Annual Report 2015 World Heritage Marine Programme

Friday, 19 February 2016
access_time 2 min read
Brazilian Atlantic Islands: Fernando de Noronha and Atol das Rocas Reserves © Roberto Garrido | Roberto Garrido

The World Heritage Marine Programme is pleased to announce the release of its annual report, 2015: A Year in Review. Looking back on the past twelve months, there is a lot of progress to acknowledge. With the support of global partners, big strides have been made in protecting some of the world’s most spectacular places.

In the Arctic, Russia’s Natural System of Wrangel Island Reserve is now safe from drilling in the nearby Chukchi Sea. At Australia’s Great Barrier Reef, we helped achieve a ban on dumping of dredged material, major commitments to improve water quality and a 30-year target-based management plan to guide its future protection. In Belize, the government approved an ambitious three-year roadmap to get the site off the List of World Heritage in Danger and already announced a permanent ban on offshore oil exploration in the Belize Barrier Reef Reserve System as a key first step in its implementation.

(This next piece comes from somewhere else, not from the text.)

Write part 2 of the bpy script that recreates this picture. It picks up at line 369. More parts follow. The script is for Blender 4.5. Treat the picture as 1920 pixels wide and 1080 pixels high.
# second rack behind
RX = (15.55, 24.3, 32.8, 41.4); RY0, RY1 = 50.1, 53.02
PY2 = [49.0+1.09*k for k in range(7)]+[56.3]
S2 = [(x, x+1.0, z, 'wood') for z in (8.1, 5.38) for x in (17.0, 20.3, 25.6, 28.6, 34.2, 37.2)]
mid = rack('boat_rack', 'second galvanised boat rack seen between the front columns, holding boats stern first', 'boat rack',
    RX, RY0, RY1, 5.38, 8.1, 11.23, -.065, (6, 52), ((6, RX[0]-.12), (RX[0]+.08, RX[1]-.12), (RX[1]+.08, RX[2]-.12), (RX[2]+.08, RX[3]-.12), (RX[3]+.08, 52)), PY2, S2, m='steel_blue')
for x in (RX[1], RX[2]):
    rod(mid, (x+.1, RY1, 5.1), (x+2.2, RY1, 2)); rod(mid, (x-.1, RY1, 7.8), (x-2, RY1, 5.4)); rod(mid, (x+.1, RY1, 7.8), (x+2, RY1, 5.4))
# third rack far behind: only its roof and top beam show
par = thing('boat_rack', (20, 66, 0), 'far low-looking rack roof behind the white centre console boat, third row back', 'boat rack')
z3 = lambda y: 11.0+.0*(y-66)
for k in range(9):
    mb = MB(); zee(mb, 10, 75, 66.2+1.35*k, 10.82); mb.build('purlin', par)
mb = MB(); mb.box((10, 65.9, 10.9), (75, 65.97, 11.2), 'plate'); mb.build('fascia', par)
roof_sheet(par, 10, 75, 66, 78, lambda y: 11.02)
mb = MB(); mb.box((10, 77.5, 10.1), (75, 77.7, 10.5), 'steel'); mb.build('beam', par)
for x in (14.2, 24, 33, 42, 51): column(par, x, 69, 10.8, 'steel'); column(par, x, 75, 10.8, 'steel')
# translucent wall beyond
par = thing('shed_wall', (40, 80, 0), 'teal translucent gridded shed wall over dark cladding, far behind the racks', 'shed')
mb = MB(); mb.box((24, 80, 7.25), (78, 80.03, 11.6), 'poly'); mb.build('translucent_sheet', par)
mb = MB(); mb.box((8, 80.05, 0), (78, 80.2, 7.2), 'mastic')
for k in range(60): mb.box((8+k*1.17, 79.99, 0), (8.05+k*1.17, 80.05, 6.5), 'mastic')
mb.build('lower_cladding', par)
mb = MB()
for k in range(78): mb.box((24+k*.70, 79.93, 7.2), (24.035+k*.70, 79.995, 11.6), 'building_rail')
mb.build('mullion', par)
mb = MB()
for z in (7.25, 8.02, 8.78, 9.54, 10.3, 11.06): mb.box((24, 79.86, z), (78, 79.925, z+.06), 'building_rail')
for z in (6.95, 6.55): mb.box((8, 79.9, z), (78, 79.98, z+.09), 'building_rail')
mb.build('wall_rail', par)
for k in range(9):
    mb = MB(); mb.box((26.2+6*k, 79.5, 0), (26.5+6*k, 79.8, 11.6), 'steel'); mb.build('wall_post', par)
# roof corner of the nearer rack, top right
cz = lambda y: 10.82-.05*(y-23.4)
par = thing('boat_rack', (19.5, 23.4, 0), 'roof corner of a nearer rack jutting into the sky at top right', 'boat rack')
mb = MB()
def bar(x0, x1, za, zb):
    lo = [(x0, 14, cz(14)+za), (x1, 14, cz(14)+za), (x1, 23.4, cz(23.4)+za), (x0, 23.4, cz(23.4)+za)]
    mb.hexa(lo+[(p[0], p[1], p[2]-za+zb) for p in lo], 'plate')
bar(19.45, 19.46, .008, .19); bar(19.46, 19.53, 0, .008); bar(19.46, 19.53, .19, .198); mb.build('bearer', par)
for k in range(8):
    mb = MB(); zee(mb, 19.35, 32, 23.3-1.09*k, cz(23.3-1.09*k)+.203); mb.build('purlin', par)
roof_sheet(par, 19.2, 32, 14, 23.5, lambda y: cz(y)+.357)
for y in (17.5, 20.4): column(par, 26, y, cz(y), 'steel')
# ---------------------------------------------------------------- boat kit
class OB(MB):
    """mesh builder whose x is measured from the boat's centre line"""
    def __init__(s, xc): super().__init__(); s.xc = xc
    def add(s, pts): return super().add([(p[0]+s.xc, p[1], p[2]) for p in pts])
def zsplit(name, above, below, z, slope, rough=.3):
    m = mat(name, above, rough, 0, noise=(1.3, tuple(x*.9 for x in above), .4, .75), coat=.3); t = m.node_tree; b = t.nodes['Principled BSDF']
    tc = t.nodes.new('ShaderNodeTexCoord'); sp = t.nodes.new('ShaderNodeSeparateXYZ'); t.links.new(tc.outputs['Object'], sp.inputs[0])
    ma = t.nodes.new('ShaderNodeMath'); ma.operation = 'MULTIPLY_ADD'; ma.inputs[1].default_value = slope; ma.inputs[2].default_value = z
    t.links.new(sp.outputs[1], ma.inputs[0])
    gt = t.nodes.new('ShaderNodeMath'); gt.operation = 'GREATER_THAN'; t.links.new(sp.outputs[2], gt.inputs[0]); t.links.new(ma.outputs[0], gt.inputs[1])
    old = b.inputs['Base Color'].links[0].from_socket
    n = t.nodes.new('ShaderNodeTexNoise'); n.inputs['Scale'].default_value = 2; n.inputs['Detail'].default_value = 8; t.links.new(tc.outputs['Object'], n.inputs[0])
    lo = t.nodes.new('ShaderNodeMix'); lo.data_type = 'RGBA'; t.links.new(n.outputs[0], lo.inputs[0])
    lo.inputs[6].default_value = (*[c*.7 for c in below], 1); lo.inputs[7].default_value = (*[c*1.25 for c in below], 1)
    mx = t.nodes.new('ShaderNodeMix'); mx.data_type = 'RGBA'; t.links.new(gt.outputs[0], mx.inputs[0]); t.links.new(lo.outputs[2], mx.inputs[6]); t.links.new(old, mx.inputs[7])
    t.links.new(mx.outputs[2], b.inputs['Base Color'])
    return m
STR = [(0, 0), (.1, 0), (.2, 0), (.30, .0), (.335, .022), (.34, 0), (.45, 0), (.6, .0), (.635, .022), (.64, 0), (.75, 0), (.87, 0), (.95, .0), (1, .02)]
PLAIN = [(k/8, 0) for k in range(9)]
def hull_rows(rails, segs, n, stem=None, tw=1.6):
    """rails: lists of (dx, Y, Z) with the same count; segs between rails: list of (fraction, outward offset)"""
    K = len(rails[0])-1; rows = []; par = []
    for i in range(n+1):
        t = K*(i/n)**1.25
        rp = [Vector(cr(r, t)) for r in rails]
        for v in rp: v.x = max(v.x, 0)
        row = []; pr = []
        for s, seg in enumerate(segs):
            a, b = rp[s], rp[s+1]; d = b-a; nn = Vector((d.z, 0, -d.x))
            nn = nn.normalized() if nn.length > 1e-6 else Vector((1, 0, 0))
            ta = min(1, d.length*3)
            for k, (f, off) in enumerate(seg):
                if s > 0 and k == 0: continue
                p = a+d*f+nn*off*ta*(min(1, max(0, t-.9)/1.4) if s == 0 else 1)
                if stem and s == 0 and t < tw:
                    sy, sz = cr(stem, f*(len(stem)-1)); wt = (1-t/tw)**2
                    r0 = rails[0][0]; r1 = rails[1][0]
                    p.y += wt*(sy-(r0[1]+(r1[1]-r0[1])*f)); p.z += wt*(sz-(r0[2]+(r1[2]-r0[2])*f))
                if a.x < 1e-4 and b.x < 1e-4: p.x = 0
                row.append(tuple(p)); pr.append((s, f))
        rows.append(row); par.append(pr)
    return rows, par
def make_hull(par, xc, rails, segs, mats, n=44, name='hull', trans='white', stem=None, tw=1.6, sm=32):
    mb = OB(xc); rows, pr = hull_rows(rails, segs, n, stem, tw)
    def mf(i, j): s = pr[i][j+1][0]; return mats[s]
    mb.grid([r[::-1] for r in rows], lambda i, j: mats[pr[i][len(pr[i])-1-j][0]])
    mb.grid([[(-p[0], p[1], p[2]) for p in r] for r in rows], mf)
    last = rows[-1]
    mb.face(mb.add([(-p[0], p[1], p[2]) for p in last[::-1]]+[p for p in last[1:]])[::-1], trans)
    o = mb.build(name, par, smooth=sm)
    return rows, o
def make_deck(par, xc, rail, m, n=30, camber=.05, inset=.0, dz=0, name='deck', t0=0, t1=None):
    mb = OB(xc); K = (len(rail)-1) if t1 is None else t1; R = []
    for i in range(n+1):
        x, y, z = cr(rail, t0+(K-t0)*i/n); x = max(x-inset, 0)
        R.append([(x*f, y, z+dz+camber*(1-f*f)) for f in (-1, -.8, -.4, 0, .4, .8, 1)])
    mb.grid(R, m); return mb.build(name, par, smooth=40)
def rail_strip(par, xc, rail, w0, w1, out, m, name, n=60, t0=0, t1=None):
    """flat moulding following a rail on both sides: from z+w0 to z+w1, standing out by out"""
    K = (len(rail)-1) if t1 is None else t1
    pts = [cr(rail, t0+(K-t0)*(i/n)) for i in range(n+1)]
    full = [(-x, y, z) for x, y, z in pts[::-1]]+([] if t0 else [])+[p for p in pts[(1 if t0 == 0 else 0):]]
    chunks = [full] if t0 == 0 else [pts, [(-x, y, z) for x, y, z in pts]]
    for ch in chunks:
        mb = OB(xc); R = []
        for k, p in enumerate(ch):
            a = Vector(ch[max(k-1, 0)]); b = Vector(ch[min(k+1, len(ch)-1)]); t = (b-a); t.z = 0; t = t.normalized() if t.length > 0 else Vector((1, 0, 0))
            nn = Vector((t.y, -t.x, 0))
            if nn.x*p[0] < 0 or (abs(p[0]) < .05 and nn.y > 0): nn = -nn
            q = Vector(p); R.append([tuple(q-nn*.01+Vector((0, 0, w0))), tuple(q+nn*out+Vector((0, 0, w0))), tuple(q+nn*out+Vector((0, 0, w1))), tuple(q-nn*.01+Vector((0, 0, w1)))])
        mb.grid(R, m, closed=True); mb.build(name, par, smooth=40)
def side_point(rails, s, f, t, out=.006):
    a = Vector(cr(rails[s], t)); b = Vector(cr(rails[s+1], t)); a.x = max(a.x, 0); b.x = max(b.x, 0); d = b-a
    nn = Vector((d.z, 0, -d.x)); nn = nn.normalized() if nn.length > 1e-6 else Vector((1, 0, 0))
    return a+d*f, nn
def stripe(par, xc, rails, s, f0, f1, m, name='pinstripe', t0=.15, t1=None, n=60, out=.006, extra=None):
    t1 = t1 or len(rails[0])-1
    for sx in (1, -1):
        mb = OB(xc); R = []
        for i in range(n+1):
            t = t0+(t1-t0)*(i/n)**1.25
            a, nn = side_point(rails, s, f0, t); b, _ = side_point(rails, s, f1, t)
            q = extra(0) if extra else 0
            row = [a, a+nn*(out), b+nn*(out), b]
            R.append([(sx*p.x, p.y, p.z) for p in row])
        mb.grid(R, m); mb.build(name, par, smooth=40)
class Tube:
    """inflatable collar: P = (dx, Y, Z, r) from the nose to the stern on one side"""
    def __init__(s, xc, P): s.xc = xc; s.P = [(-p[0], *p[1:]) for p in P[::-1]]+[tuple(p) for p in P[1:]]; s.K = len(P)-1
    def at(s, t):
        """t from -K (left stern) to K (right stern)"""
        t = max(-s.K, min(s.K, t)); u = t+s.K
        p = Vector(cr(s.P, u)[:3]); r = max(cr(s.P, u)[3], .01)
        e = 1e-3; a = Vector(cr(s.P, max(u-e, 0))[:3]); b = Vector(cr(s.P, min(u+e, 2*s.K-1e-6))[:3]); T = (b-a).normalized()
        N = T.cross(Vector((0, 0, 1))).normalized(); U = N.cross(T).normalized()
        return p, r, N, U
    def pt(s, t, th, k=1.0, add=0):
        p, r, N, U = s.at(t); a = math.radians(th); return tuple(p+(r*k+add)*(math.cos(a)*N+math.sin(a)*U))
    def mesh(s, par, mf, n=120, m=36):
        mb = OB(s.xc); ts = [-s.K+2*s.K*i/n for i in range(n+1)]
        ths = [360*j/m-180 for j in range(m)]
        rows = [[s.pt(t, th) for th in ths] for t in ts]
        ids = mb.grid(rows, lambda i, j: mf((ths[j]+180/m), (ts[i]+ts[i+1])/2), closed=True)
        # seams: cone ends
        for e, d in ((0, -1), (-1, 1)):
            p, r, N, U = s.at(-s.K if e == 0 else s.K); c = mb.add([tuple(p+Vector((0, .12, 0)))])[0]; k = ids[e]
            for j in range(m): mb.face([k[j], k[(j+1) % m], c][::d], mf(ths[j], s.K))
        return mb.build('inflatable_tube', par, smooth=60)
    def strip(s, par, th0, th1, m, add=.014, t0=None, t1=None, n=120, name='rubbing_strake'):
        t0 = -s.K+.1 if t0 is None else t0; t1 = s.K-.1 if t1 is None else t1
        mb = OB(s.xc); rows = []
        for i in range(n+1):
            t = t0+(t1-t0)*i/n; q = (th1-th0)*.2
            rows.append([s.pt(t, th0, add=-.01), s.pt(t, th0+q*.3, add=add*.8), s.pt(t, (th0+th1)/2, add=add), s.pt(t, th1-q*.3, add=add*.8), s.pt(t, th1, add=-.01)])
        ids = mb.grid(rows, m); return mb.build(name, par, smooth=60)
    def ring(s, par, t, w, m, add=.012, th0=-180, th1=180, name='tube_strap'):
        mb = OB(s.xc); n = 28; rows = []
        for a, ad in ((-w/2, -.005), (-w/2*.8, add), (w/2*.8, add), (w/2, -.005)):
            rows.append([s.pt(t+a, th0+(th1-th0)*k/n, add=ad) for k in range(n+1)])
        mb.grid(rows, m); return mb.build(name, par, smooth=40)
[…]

We further stepped up cooperation among the 47 marine sites on the UNESCO World Heritage List. Sites share similar conservation challenges and are uniquely positioned to help one another in finding sustainable solutions.  Last year, we initiated a collaboration between Glacier Bay National Park in the USA and the West Norwegian Fjords in Norway to strengthen the capacity of the latter in dealing with pollution from cruise shipping and helped Mauritania’s Banc d’Arguin National Park to develop a youth education program to engage the community in stewardship. We also guided Banc d’Arguin National Park and The Philippines’ Tubbataha Reefs Natural Park who now both applied formally for better protection against shipping pollution, noise and groundings at the International Maritime Organization.

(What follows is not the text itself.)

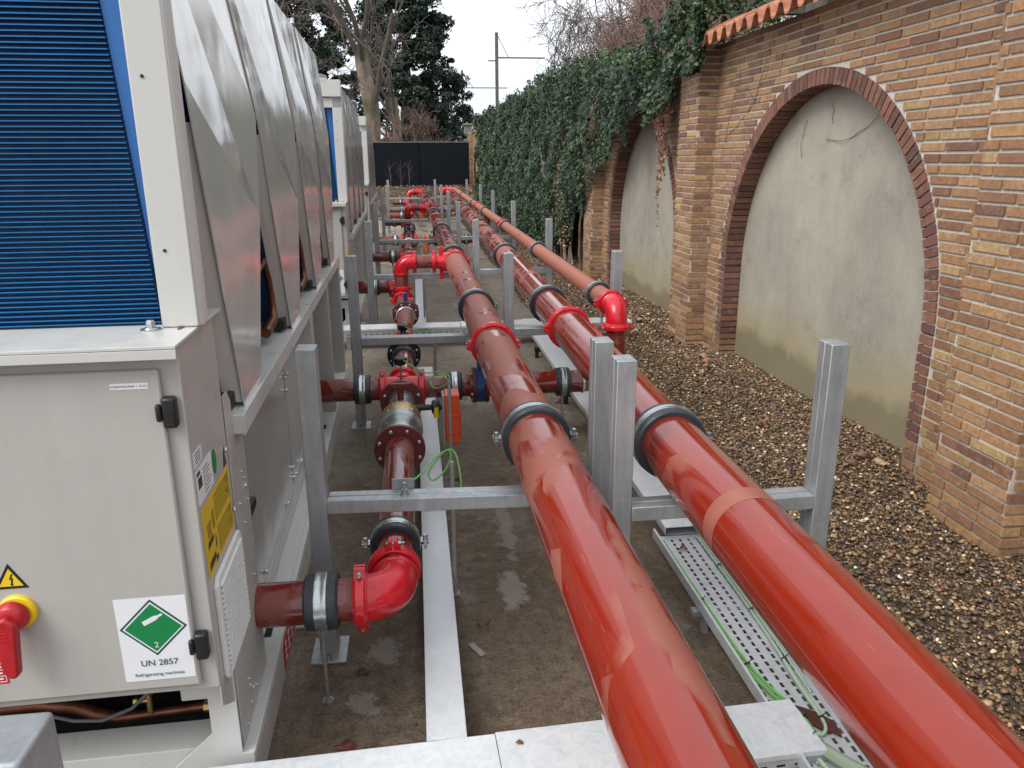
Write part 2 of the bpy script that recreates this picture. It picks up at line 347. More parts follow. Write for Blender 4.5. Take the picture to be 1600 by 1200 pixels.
def thing(name, label, cat, loc=(0, 0, 0), rz=0.0, group=None):
    o = bpy.data.objects.new(name, None); S.collection.objects.link(o); o.location = loc; o.rotation_euler = (0, 0, rz)
    o.empty_display_size = .1; o['label'] = label; o['category'] = cat
    if group: o['group'] = group
    return o
def tag(o, label, cat, group=None, kind=None):
    o['label'] = label; o['category'] = cat
    if group: o['group'] = group
    if kind: o['kind'] = kind
    return o
def structure(o, label=None):
    o['kind'] = 'structure'
    if label: o['label'] = label
    return o
def copy_tree(o, parent=None):
    c = o.copy(); S.collection.objects.link(c)
    if parent: c.parent = parent
    for ch in [x for x in bpy.data.objects if x.parent == o]: copy_tree(ch, c)
    return c
def text(body, size, mat, parent, origin, ux, uz, depth=.0001, name='lettering', align='CENTER', font_scale=1.0):
    cu = bpy.data.curves.new('t', 'FONT'); cu.body = body; cu.size = size; cu.extrude = depth; cu.align_x = align; cu.align_y = 'CENTER'
    o = bpy.data.objects.new('t', cu); S.collection.objects.link(o)
    bpy.context.view_layer.update()
    me = bpy.data.meshes.new_from_object(o.evaluated_get(bpy.context.evaluated_depsgraph_get()))
    bpy.data.objects.remove(o)
    ux = Vector(ux).normalized(); uz = Vector(uz).normalized(); nn = ux.cross(uz)
    mt = Matrix((ux*font_scale, uz, nn)).transposed().to_4x4(); mt.translation = Vector(origin); me.transform(mt)
    me.materials.clear(); me.materials.append(MATS[mat]); me.name = name
    q = bpy.data.objects.new(name, me); S.collection.objects.link(q); q.parent = parent; return q

# ================================================================== GROUND
def grid(name, mat, x0, x1, y0, y1, nx, ny, zf):
    xs = np.linspace(x0, x1, nx); ys = np.linspace(y0, y1, ny); X, Y = np.meshgrid(xs, ys)
    Z = zf(X, Y); v = np.stack([X.ravel(), Y.ravel(), Z.ravel()], 1)
    i = np.arange(ny-1)[:, None]*nx+np.arange(nx-1)[None]; i = i.ravel()
    f = np.stack([i, i+1, i+nx+1, i+nx], 1); return structure(raw(name, mat, v, f, smooth=True))
def mound(Y): return np.clip((Y-24)/10, 0, 1)**1.3*.62
grid('ground', 'grass', -260, 260, -60, 420, 60, 60, lambda X, Y: -.06+0*X)
grid('concrete_slab', 'concrete', -9, 1.34, -4, 27, 60, 120, lambda X, Y: 0*X)
gz = lambda X, Y: -.022+.012*np.sin(X*5+Y*1.3)+.010*np.sin(Y*3.1-X*2)+np.clip((Y-9)/16, 0, 1)*.05
grid('gravel_ground', 'gravel_bed', 1.33, 3.3, -4, 27, 40, 300, gz)
grid('soil_bank', 'soil', -9, 3.3, 24, 46, 60, 80, lambda X, Y: -.02+mound(Y)+.03*np.sin(X*2+Y)+.02*np.sin(X*5-Y*3))

# loose stones
def stones(n, x0, x1, y0, y1, smin, smax, name, label):
    t = (1+5**.5)/2
    iv = np.array([(-1, t, 0), (1, t, 0), (-1, -t, 0), (1, -t, 0), (0, -1, t), (0, 1, t), (0, -1, -t), (0, 1, -t), (t, 0, -1), (t, 0, 1), (-t, 0, -1), (-t, 0, 1)])/math.hypot(1, t)
    fc = np.array([(0, 11, 5), (0, 5, 1), (0, 1, 7), (0, 7, 10), (0, 10, 11), (1, 5, 9), (5, 11, 4), (11, 10, 2), (10, 7, 6), (7, 1, 8), (3, 9, 4), (3, 4, 2), (3, 2, 6), (3, 6, 8), (3, 8, 9), (4, 9, 5), (2, 4, 11), (6, 2, 10), (8, 6, 7), (9, 8, 1)])
    X = rng.uniform(x0, x1, n); u = rng.uniform(0, 1, n); Y = y0+(y1-y0)*u
    s_ = smin+(smax-smin)*rng.power(.55, n)
    P = iv[None]*rng.uniform(.75, 1.2, (n, 12, 1))
    sc = np.stack([s_*rng.uniform(.7, 1.35, n), s_*rng.uniform(.6, 1.0, n), s_*rng.uniform(.35, .65, n)], 1)
    P = P*sc[:, None]; a = rng.uniform(0, 6.28, n); tl = rng.normal(0, .35, n)
    ct, st = np.cos(tl)[:, None], np.sin(tl)[:, None]; P = np.stack([P[..., 0]*ct-P[..., 2]*st, P[..., 1], P[..., 0]*st+P[..., 2]*ct], 2)
    ca, sa = np.cos(a)[:, None], np.sin(a)[:, None]; P = np.stack([P[..., 0]*ca-P[..., 1]*sa, P[..., 0]*sa+P[..., 1]*ca, P[..., 2]], 2)
    Z = gz(X, Y)+rng.uniform(-.002, .014, n)+s_*.2
    P += np.stack([X, Y, Z], 1)[:, None]
    F = fc[None]+(np.arange(n)*12)[:, None, None]
    pal = np.array([(.055, .033, .018), (.085, .052, .028), (.035, .022, .014), (.14, .085, .042), (.10, .072, .048), (.23, .15, .075), (.38, .29, .18), (.50, .44, .34), (.075, .065, .058), (.17, .075, .03)])
    pr = np.array([.20, .22, .12, .17, .11, .09, .035, .010, .045, .03]); c = pal[rng.choice(len(pal), n, p=pr/pr.sum())]*rng.uniform(.75, 1.25, (n, 1))
    c = c*1.95
    o = raw(name, 'stones', P.reshape(-1, 3), F.reshape(-1, 3), np.repeat(c, 20, 0), smooth=True)
    return tag(o, label, 'gravel', kind='stuff')
stones(50000, 1.30, 2.97, 1.2, 7.6, .005, .0165, 'gravel', 'wet brown river gravel strip between the red pipes and the brick wall')
stones(26000, 1.30, 2.97, 7.6, 16.0, .010, .021, 'gravel', 'far stretch of brown gravel below the ivy covered wall')

def leafmesh(n, X, Y, Z, size, pal, name, mat, flat=.5, parent=None, up=(0, 0, 1), updir=None):
    """small folded 4-vertex + lobed leaves, each 2 quads"""
    base = np.array([(0, -.55, 0), (.42, -.15, .10), (.20, .15, .04), (0, .62, 0), (-.20, .15, .04), (-.42, -.15, .10), (0, 0, -.05)])
    fq = np.array([(0, 1, 2, 6), (6, 2, 3, 4), (0, 6, 4, 5)])
    P = np.repeat(base[None], n, 0)*size[:, None, None]
    N = updir if updir is not None else np.tile(np.array(up, float), (n, 1))
    N = N+rng.normal(0, flat, (n, 3)); N /= np.linalg.norm(N, axis=1)[:, None]
    t = rng.normal(0, 1, (n, 3)); U = np.cross(N, t); U /= np.linalg.norm(U, axis=1)[:, None]; W = np.cross(N, U)
    Q = P[..., 0:1]*U[:, None]+P[..., 1:2]*W[:, None]+P[..., 2:3]*N[:, None]+np.stack([X, Y, Z], 1)[:, None]
    F = fq[None]+(np.arange(n)*7)[:, None, None]
    c = pal[rng.integers(0, len(pal), n)]*rng.uniform(.7, 1.25, (n, 1))
    return raw(name, mat, Q.reshape(-1, 3), F.reshape(-1, 4), np.repeat(c, 3, 0), parent=parent)
PAL_DEAD = np.array([(.20, .085, .04), (.28, .14, .07), (.13, .05, .03), (.34, .20, .11), (.10, .045, .03)])
n = 2600; Y = rng.uniform(24, 36, n); X = rng.uniform(-3, 2.7, n)
o = leafmesh(n, X, Y, mound(Y)+.03, rng.uniform(.05, .12, n), PAL_DEAD, 'leaf_litter', 'dead_leaf', .5); tag(o, 'fallen brown leaves scattered over the soil bank before the dark fence', 'leaf litter', kind='stuff')
n = 1500; Y = 5+28*rng.power(1.4, n); X = 2.62-np.abs(rng.normal(0, .28, n))
o = leafmesh(n, X, Y, gz(X, Y)+.02+.04*rng.uniform(0, 1, n), rng.uniform(.025, .065, n), PAL_DEAD, 'leaf_litter', 'dead_leaf', .6); tag(o, 'brown leaves gathered along the foot of the brick wall', 'leaf litter', kind='stuff')
def one_leaf(x, y, z, s, col, label, tilt=.2):
    m = M(); k = 9
    a = rng.uniform(0, 6.28); out = []
    for i in range(14):
        t = i/14*2*math.pi; rr = s*(1+.35*math.cos(3*t)+.12*math.sin(7*t)); out.append((rr*math.cos(t+a), rr*.72*math.sin(t+a), .35*s*math.sin(2*t+a)+.004))
    vs = [(0, 0, .006)]+out; m.add(vs, [(0, 1+i, 1+(i+1) % 14) for i in range(14)], col)
    o = m.build('dead_leaf', 'dead_leaf', color=True); o.location = (x, y, z); o.rotation_euler = (tilt, tilt*.5, 0)
    md = o.modifiers.new('t', 'SOLIDIFY'); md.thickness = .0012
    tag(o, label, 'leaf', 'single dead leaves lying in the open'); return o
# ================================================================== BRICK WALL
COURSE = .057; WX = 2.80; PX = 2.62
PB = [(.36, .185, .082), (.39, .21, .095), (.33, .16, .075), (.41, .235, .105), (.28, .135, .07), (.37, .195, .09), (.22, .105, .068), (.31, .165, .078), (.40, .215, .09), (.46, .30, .13), (.25, .125, .068), (.34, .18, .088), (.36, .20, .10), (.43, .25, .12)]
PD = [(.20, .085, .062), (.15, .062, .052), (.24, .10, .07), (.13, .06, .052)]
def brick_c(pal=PB):
    c = random.choice(pal); k = random.uniform(.92, 1.25); m_ = sum(c)/3; return tuple(min(1, (a*.94+m_*.06)*k) for a in c)
def lay(m, plane, pc, outd, a0, a1, z0, z1, skip=None, L=.245, prot=.009):
    """courses of bricks on a plane. plane 'x' (face at x=pc, runs along y) or 'y' (face at y=pc, runs along x)"""
    k0 = int(round(z0/COURSE)); k1 = int(round(z1/COURSE))
    for k in range(k0, k1):
        zb = k*COURSE; zc = zb+COURSE/2; off = (random.random())*L
        a = a0-off
        while a < a1:
            bl = L if random.random() > .12 else L*.52
            s0, s1 = max(a, a0), min(a+bl-.011, a1)
            a += bl
            segs = [(s0, s1)]
            if skip: segs = skip(s0, s1, zc)
            for q0, q1 in segs:
                if q1-q0 < .025: continue
                p = prot+random.uniform(-.002, .0035); h0 = zb+random.uniform(.0145, .0175); h1 = zb+COURSE-random.uniform(0, .0015)
                if plane == 'x':
                    xa, xb = sorted((pc, pc+outd*p)); m.box(xa, xb, q0, q1, h0, h1, brick_c())
                else:
                    ya, yb = sorted((pc, pc+outd*p)); m.box(q0, q1, ya, yb, h0, h1, brick_c())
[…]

Finally, we ended the year on a high note at COP21, where H.E. President Anote of Kiribati, home to Phoenix Islands Protected Area, made an impassioned speech about the threat of sea level rise for unique ocean places, and world leaders reached the first ever global climate agreement. The climate agreement calls out the importance of maintaining the integrity of the ocean ecosystem.

This year, we will be convening all managers from 47 sites in 36 countries in the Galapagos Islands, Ecuador to discuss monitoring and enforcement to combat illegal fishing, a challenge that plagues nearly half of all World Heritage marine sites. We will also be launching the result of our work on Outstanding Universal Value in the High Seas which we do in collaboration with the International Union for the Conservation of Nature. And finally, we are also supporting the work led by the IUCN and the Natural Resources Defense Council (NRDC) to explore World Heritage potential in the Arctic.

None of this work would be possible without the vital support of our partners around the world. The Swiss watch manufacture Jaeger-LeCoultre has been a driving force behind our success and we are also grateful for  the continued support from the Governments of Flanders and the Netherlands, French Marine Protected Areas Agency, Khaled bin Sultan Living Oceans Foundation, and most recently the Prince Albert II of Monaco Foundation.